Not unlike the familiar ancient Live Oaks that lined Beach Boulevard, the Florence Gardens magnolias were battered and had lost their luster. For the months following the storm they fought to survive but remained weak and brittle, teetering on the edge of viability. When they finally received fresh water and some straightening treatment, they perked up and held on, almost signaling that they knew that better days were yet to come.
As if the trees had not faced enough threats to their survival, they endured the difficult transplant process in December of 2006, forced to adjust once more to new conditions, tougher soils with an altogether different chemical composition, and the sharing of nutrients with other plants. In Spring 2007 the magnolias managed to put out a few new leaves, but no major growth was evident. Their demise seemed a foregone conclusion.
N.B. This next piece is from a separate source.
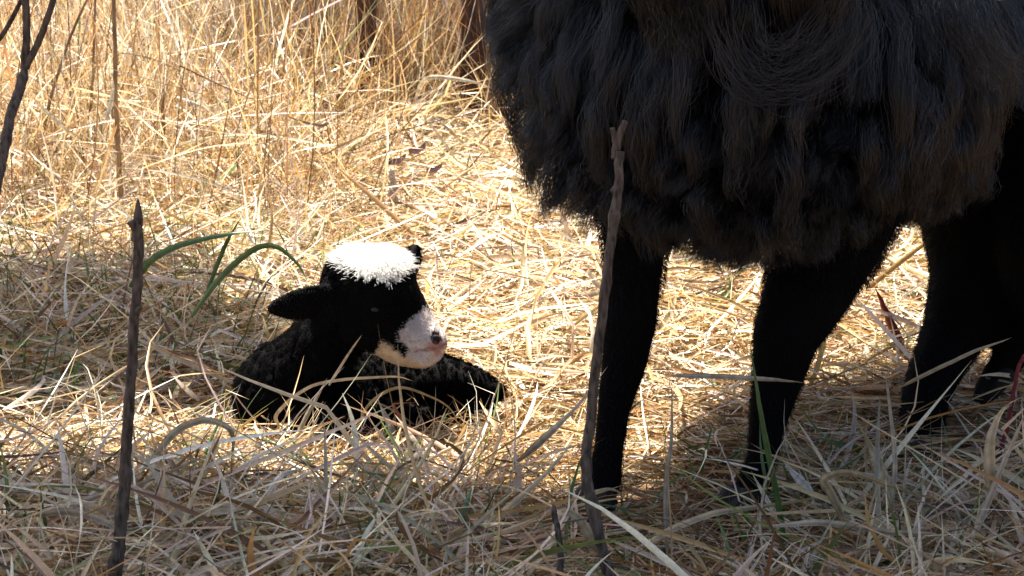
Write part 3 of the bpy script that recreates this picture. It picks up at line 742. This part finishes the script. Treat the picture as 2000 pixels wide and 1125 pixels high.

In 2008 several steps were taken to wake these sleeping "Green Giants." An arborist recommended that we attempt to lower the soil’s pH to stimulate growth. Another tree expert injected a kind of "forest floor tea", packed with the nutrients found in decomposing leaf litter from the forest floor-- a process which also aerated the tightly compacted clay soil in which the trees had been planted. Our magnolias appreciated this kind of pampering and promptly shot out their first new branches in several years. Shunned by the original grower, enduring multiple relocations and transplants from one soil to another, surviving the hurricane-of-the-century and waiting through periods of necessary neglect followed by experimental rejuvenation techniques—this litany of challenges to their very existence notwithstanding, the survivor magnolias of Florence Gardens Boulevard had turned the proverbial corner.
As you drive up Florence Gardens Boulevard over the next couple of months and you see the beloved blooms of the magnolias’ flowers, roll your window down, drive a little slower and breathe deeply the familiar scent of Mississippi’s springtime. The smell may be even sweeter now that you know what they have been through and how they survived.